Malgré tout, ces dernières semaines ont également révélé des dissensions entre grands groupes d’assurance. Le Crédit Mutuel et sa filiale CIC a en effet promis une prime d’un montant de 7 000 euros à tous ses assurés professionnels. Le président du groupe évoquait alors un “devoir moral” de la part des assureurs.

Le CIC a aussitôt été accusé de faire du marketing social en promettant à leurs assurés des primes qui seraient aussi généreuses qu'irréalistes. La fédération des syndicats d’agents généraux Agéa a même récemment décidé de saisir l’Autorité de contrôle prudentiel et de résolution pour qu’elle se prononce sur la question.

Au-delà d’une indemnisation basée sur les contrats d’assurance, nombreux sont ceux qui appellent de leurs vœux la mise en place de systèmes d’indemnisations exceptionnels.

Un plan d’aide aux commerçants, une solution qui pourrait léser certains assurés

Le gouvernement étudie à l’heure actuelle les pistes qui permettraient aux commerçants de bénéficier d’une indemnisation pour leurs pertes d’exploitation.

L’une d’entre elles consiste en la reconnaissance d’un état de catastrophe sanitaire calqué sur le régime des catastrophes naturelles, permettant d'intervenir au titre de la perte d'exploitation sans dommages. Un tel régime bien que prometteur pour les futures crises sanitaires du même genre, ne pourrait s’appliquer rétroactivement. Il a donc provisoirement été laissé de côté.

Agnès Pannier-Runacher, secrétaire auprès du ministre de l'Économie et des Finances, avance comme solution une contribution monétaire des assureurs à des fonds de solidarité pour les petites entreprises. Cela permettrait à ces compagnies d’indemniser les assurés tout en gardant le contrôle du montant de ces indemnisations. Face aux pressions du gouvernement qui encourage les assurances à participer à l’effort de solidarité nationale, la Fédération française de l’assurance (FFA) a récemment promis une contribution à ces fonds d’indemnisation à hauteur de 200 millions d’euros.

Pour les entreprises et commerçants ces initiatives “pansement” sont insuffisantes et une véritable réflexion de fond sur la prise en charge de ces risques doit être mise en place. En outre, cette solution présente l’avantage de permettre aux assureurs de contourner le débat de l’applicabilité des contrats d’assurance perte d’exploitation.

Les assurés se doivent donc de rester vigilant et d’étudier la police de leurs contrats d’assurance avant d’accepter toute proposition d’indemnisation de leur assurance. En effet, certaines compagnies d’assurance se sont empressées de proposer à leurs clients une indemnisation forfaitaire.
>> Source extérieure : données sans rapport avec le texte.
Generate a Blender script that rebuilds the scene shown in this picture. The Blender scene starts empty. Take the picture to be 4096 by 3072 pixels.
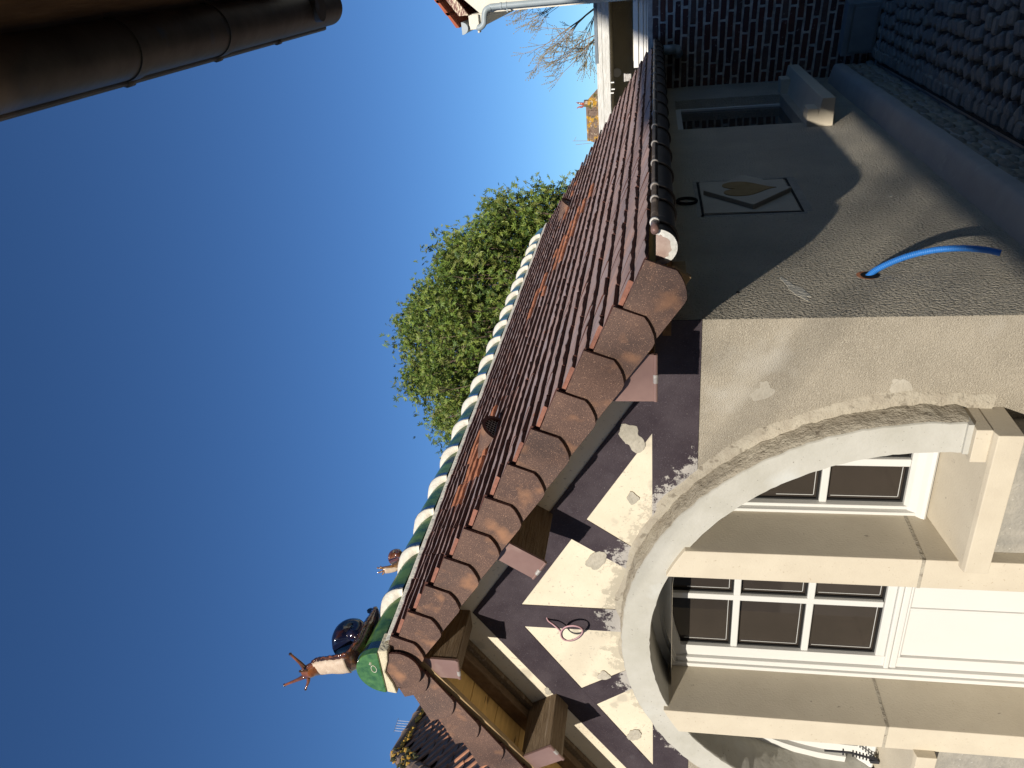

Or une telle proposition entraîne implicitement une renonciation à la garantie contractuelle.

Quelle que sera la réponse de la justice et du gouvernement, s’engage un combat opposant assureurs et assurés, mais également les assureurs entre eux, qui semblent donner chacun un sens différent au concept d’effort de solidarité. Pour certains le seul point de certitude est que ce combat se soldera inévitablement par une hausse des primes d’assurances dans les années à venir.